What was the Henotikon issued by Zeno in 482?
The Henotikon, meaning "Act of Union", was a religious edict issued by Zeno in 482 to mediate between Chalcedonian and Miaphysite Christians over the nature of Christ. Developed with the Patriarch of Constantinople Acacius, it affirmed the Nicene-Constantinopolitan Creed, condemned both Eutyches and Nestorius, and described Christ as "one and not two" without explicitly endorsing or rejecting Chalcedon. Pope Felix III rejected it and excommunicated Acacius in 484, beginning the Acacian schism that lasted until 519.
How did the fall of the Western Roman Empire relate to Zeno?
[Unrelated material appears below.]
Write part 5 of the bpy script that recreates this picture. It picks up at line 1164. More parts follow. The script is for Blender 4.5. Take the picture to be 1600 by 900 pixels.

In 476, the Germanic chieftain Odoacer deposed the last western emperor, Romulus Augustulus, and sent the imperial regalia to Constantinople. Odoacer explicitly acknowledged Zeno's suzerainty over the West, making Zeno the theoretical sole ruler of a reunified empire. Zeno in turn recognized Odoacer's de facto control of Italy, formalizing an arrangement that acknowledged the Western Empire was gone.
How did Zeno deal with the Ostrogoths Theoderic the Amal and Theodoric Strabo?
Zeno attempted to keep the two Ostrogothic leaders, Theoderic the Amal and Theodoric Strabo, fighting each other rather than threatening Constantinople. After Strabo died in an accident in 480-481, Zeno appointed Theoderic the Amal consul in 484, the first non-citizen barbarian to hold that distinction. He ultimately resolved the Gothic threat by sending Theoderic to Italy in 487 to defeat Odoacer and establish the Ostrogothic Kingdom there.
What is the backgammon story involving Zeno the emperor?
In 480, Emperor Zeno was playing tabula, a game nearly identical to modern backgammon, and encountered a position so disastrously unlucky that he wrote an epigram about it. He held seven checkers in one stack, three stacks of two, and two exposed lone pieces, then rolled 2, 5, and 6 on three dice. The rules required him to use all three results, but every possible move would break his two-checker stacks and expose them to capture. The poet Agathias preserved the epigram roughly fifty years later, and some historians call it the first recorded bad beat story in human history.